Gender Inequalities in Thai Sangha

Gender Inequalities in Thai Sangha

Reconciling the patriarchy of the Council of Elders

 

Taylor Irvine - CONTRIBUTOR

 

When discussing matters on religion, it is important to not generalize or paint an entire religion with one brush. This is because the traditions and customs of the societies in which religions are practiced affect how the religions operate and what values are instilled throughout the religion. This fact is evident in the Buddhist sangha (monastic community) in Thailand, whose guidelines for initiation sometimes conflict with the Buddha’s teaching due to patriarchal views in Thai society. The Buddha’s teachings reveal that men and women are equal in their ability to become ordained, practice the dharma, and attain enlightenment. However, as cultural beliefs and practices can often influence the way doctrine is implemented, The Council of Elders, the Buddhist authority in Thailand, reject women’s ability join the Buddhist sangha.  
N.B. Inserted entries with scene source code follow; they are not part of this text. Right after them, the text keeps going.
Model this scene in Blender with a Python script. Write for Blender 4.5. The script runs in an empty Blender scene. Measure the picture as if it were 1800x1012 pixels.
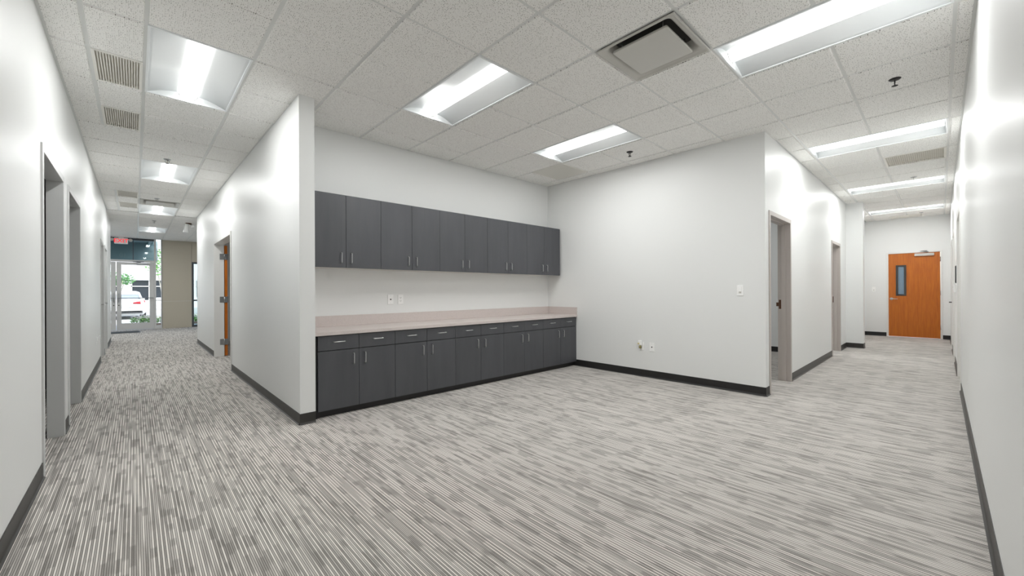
import bpy, bmesh, math, random
from mathutils import Matrix, Vector
S = bpy.context.scene
COL = S.collection
random.seed(7)

# ------------------------------------------------------------------ camera
CAM_H = 1.1877
cam = bpy.data.cameras.new('camera'); cam_o = bpy.data.objects.new('camera', cam); COL.objects.link(cam_o)
cam.sensor_fit = 'HORIZONTAL'; cam.sensor_width = 36.0
cam.lens = 706.41 / 1800 * 36.0
cam.shift_y = 5.9 / 1800
cam.clip_start = 0.02; cam.clip_end = 300
cam_o.matrix_world = (Matrix.Translation((0, 0, CAM_H)) @ Matrix.Rotation(-0.7534, 4, 'Z')
                      @ Matrix.Rotation(math.pi / 2, 4, 'X') @ Matrix.Rotation(-0.0047, 4, 'Z'))
S.camera = cam_o

# ------------------------------------------------------------------ world, sun, exposure
w = bpy.data.worlds.new('world'); S.world = w; w.use_nodes = True
wn = w.node_tree.nodes; wl = w.node_tree.links
sky = wn.new('ShaderNodeTexSky'); sky.sky_type = 'NISHITA'; sky.sun_disc = False
sky.sun_elevation = math.radians(52); sky.sun_rotation = math.radians(150); sky.air_density = 1.0; sky.dust_density = 3.0
bg = wn['Background']; bg.inputs['Strength'].default_value = 0.40
wl.new(sky.outputs[0], bg.inputs[0])
sun = bpy.data.lights.new('sun', 'SUN'); sun.energy = 3.4; sun.angle = 0.03; sun.color = (1, .96, .9)
sun_o = bpy.data.objects.new('sun', sun); COL.objects.link(sun_o)
sun_o.rotation_euler = (math.radians(40), 0, math.radians(-25)); sun_o.location = (0, 10, 20)
S.view_settings.view_transform = 'Standard'; S.view_settings.look = 'None'
S.view_settings.gamma = 1.0; S.view_settings.use_curve_mapping = False
S.view_settings.exposure = 0.18
S.cycles.use_denoising = True
S.cycles.diffuse_bounces = 7; S.cycles.max_bounces = 14
LENS = 3.3           # glow of the troffer lens baskets
LAMP_W = 18.3        # watts of the downlight lamp in each troffer

# ------------------------------------------------------------------ materials
def lin(c):
    r = []
    for v in c:
        v /= 255.0
        r.append(v / 12.92 if v <= .04045 else ((v + .055) / 1.055) ** 2.4)
    return (*r, 1.0)
class NT:
    def __init__(s, m): s.t = m.node_tree; s.n = s.t.nodes; s.l = s.t.links
    def new(s, k, **kw):
        x = s.n.new(k)
        for a, b in kw.items(): setattr(x, a, b)
        return x
    def link(s, a, b): s.l.new(a, b)
    def math(s, op, a, b=None, c=None):
        x = s.n.new('ShaderNodeMath'); x.operation = op
        for i, v in enumerate((a, b, c)):
            if v is None: continue
            if isinstance(v, (int, float)): x.inputs[i].default_value = v
            else: s.l.new(v, x.inputs[i])
        return x.outputs[0]
    def ramp(s, f, p0, p1, c0, c1):
        x = s.n.new('ShaderNodeValToRGB'); e = x.color_ramp.elements
        e[0].position = p0; e[0].color = c0; e[1].position = p1; e[1].color = c1
        s.l.new(f, x.inputs[0]); return x.outputs[0]
    def comb(s, x, y, z):
        c = s.n.new('ShaderNodeCombineXYZ')
        for i, v in enumerate((x, y, z)):
            if isinstance(v, (int, float)): c.inputs[i].default_value = v
            else: s.l.new(v, c.inputs[i])
        return c.outputs[0]
    def noise(s, vec, scale, detail=2, rough=.5):
        x = s.n.new('ShaderNodeTexNoise'); x.inputs['Scale'].default_value = scale
        x.inputs['Detail'].default_value = detail; x.inputs['Roughness'].default_value = rough
        if vec is not None: s.l.new(vec, x.inputs['Vector'])
        return x.outputs[0]
    def bump(s, h, strength, dist):
        b = s.n.new('ShaderNodeBump'); b.inputs['Strength'].default_value = strength; b.inputs['Distance'].default_value = dist
        s.l.new(h, b.inputs['Height']); s.l.new(b.outputs[0], s.n['Principled BSDF'].inputs['Normal'])
MATS = {}
def mat(name, rgb, rough=.5, metal=0.0, spec=.5, noise=None, bump=None):
    """noise = (scale_xyz, amount): soft colour variation; bump = (scale, strength)"""
    if name in MATS: return MATS[name]
    m = bpy.data.materials.new(name); m.use_nodes = True; t = NT(m); b = t.n['Principled BSDF']
    c = lin(rgb)
    b.inputs['Base Color'].default_value = c; b.inputs['Roughness'].default_value = rough
    b.inputs['Metallic'].default_value = metal; b.inputs['Specular IOR Level'].default_value = spec
    geo = t.new('ShaderNodeNewGeometry')
    if noise:
        sc, am = noise
        mp = t.new('ShaderNodeMapping'); mp.inputs['Scale'].default_value = sc; t.link(geo.outputs['Position'], mp.inputs[0])
        f = t.noise(mp.outputs[0], 1.0, 4, .6)
        lo = tuple(v * (1 - am) for v in c[:3]) + (1,); hi = tuple(min(1, v * (1 + am)) for v in c[:3]) + (1,)
        t.link(t.ramp(f, .3, .7, lo, hi), b.inputs['Base Color'])
    if bump:
        t.bump(t.noise(geo.outputs['Position'], bump[0], 2), bump[1], .002)
    MATS[name] = m; return m
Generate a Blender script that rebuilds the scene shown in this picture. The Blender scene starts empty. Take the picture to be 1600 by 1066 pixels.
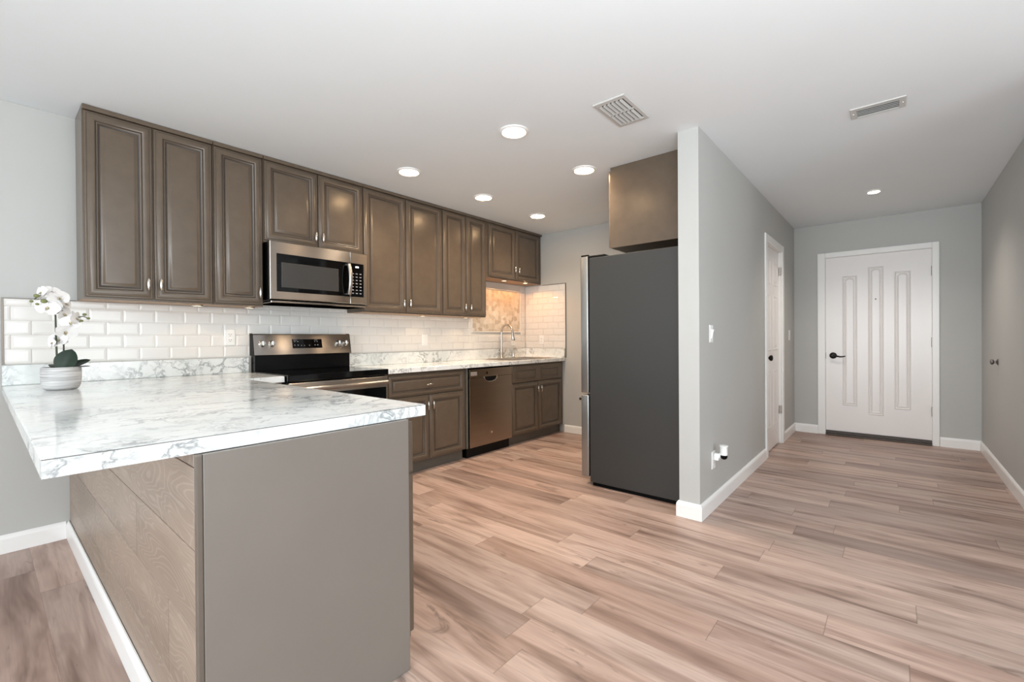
import bpy, bmesh, math, random
from mathutils import Vector, Matrix

# ------------------------------------------------------------------ camera, world, lights, exposure
S = bpy.context.scene
COL = S.collection
cam = bpy.data.cameras.new('camera')
cam.sensor_width = 36.0
cam.lens = 15.862
cam.clip_start = 0.02
camo = bpy.data.objects.new('camera', cam)
COL.objects.link(camo)
_r = Vector((0.646029, -0.763282, -0.006843)); _u = Vector((0.008296, -0.001944, 0.999964)); _f = Vector((0.763268, 0.646062, -0.005077))
camo.matrix_world = Matrix(((_r.x, _u.x, -_f.x, 0.0), (_r.y, _u.y, -_f.y, 0.0), (_r.z, _u.z, -_f.z, 1.1361), (0, 0, 0, 1)))
S.camera = camo

S.view_settings.view_transform = 'Standard'
S.view_settings.look = 'None'
S.view_settings.gamma = 1.0
S.view_settings.use_curve_mapping = False
S.view_settings.exposure = 0.09
S.cycles.max_bounces = 10
S.cycles.diffuse_bounces = 6
S.cycles.glossy_bounces = 4
S.cycles.sample_clamp_indirect = 6.0
S.cycles.caustics_reflective = False
S.cycles.caustics_refractive = False
S.cycles.use_denoising = True

W = bpy.data.worlds.new('world')
S.world = W
W.use_nodes = True
W.node_tree.nodes['Background'].inputs[0].default_value = (0.95, 0.97, 1.0, 1)
W.node_tree.nodes['Background'].inputs[1].default_value = 1.0


def area_light(name, loc, direction, sx, sy, power, color):
    l = bpy.data.lights.new(name, 'AREA')
    l.shape = 'RECTANGLE'; l.size = sx; l.size_y = sy; l.energy = power; l.color = color
    o = bpy.data.objects.new(name, l)
    o.location = loc
    o.rotation_euler = Vector(direction).to_track_quat('-Z', 'Z').to_euler()
    COL.objects.link(o)
    return o


# daylight through the two glazed openings of the living room behind the camera
area_light('daylight_rear', (-3.38, 0.6, 1.25), (1, 0, 0.10), 3.4, 2.1, 200, (0.87, 0.955, 1.0))
area_light('daylight_side', (0.2, -3.68, 1.25), (0, 1, 0.10), 3.4, 2.1, 80, (0.87, 0.955, 1.0))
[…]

The Council of Elders was established in the early 1900s through the Characteristics of Saṅgha Administration Act (1901), and continues to be the undisputed authority of Buddhism in Thailand that upholds the patriarchal guidelines for ordination from the early 1900s. Up until 2014, women in Thailand were not allowed to become ordained as bhikkunis (nuns) and had to travel to Sri Lanka in order to receive a legitimate ordination. In 2014, a ground-breaking bhikkuni ordination was executed which successfully ordained eight Thai bhikkunis. However, The Council of Elders rejected the legitimacy of the ordination of these bhikkunis under the Sangha Act (1901) and continues to refuse their entrance into the Thai sangha.  

Even though bhikkunis continually face this invalidation by The Council of Elders, there is growing acknowledgement of this discrimination and growing social support for bhikkunis in Thailand. On a trip to Bangkok last year, I witnessed an institution put in place for social protection of bhikkunis and women. I visited a nunnery that provides formal dharma education to bhikkunis, implements equality in the sangha that the Buddha taught, and provides accommodation and support for women subjected to domestic violence. It is a breathtaking place with multiple buildings for different subjects of teaching. The nunnery encapsulated serenity in the middle of the busy streets of Bangkok through ponds, lily pads, enormous weeping willow trees, grand monuments, and an endless amount of sunshine. Although currently The Council of Elders do not recognize bhikkuni ordination, there are ways in which bhikkunis and the ordination of bhikkunis are moving forward and flourishing, creating a brighter future for women in Thai Buddhism.